Surely of all the companies whose shares are listed in London, the one with the coolest name is Hipgnosis (SONG)? Most fabricated company names try too hard to be clever and end up being stupid; come in Diageo (DGE) or Mondelez (US:MDLZ). From the past we have gems of corporate nomenclature such as Spong, whose bosses thought it would be a good idea to call it Lionheart; then the conglomerate that started out as The Birmingham Tyre & Rubber company ended up as invensys (including a compulsorily lower case ‘i’), and even Woolworth became Kingfisher (KGF).
Granted, we get used to these contrivances so that their silliness becomes normal. No such problems with Hipgnosis, however. For a company whose claimed expertise is understanding what moves and shakes the modern music industry, what name could be better than this elegantly understated pun blending Greek with American slang?
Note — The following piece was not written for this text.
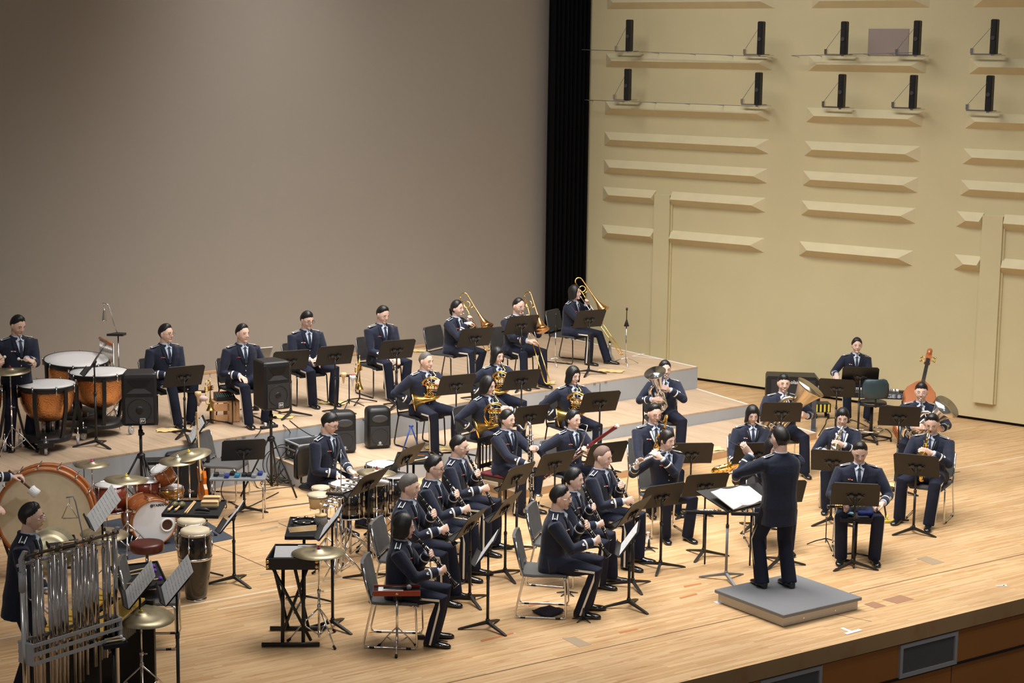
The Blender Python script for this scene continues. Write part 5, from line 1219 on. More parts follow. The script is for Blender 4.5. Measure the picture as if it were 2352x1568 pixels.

The only trouble is that the company’s hypnotic effect on investors is wearing thin. The trance that sent its share price to 126p in early 2021 has been replaced by a dull reality some 30 per cent below that level. At its current 87p, the price also sits 48 per cent below the net asset value (NAV) of a company that basically comprises the publishing rights to more than 65,000 pieces of music. As discounts to net assets go – and, after all, Hipgnosis is a closed-end fund, much like an investment trust – that’s quite a gap.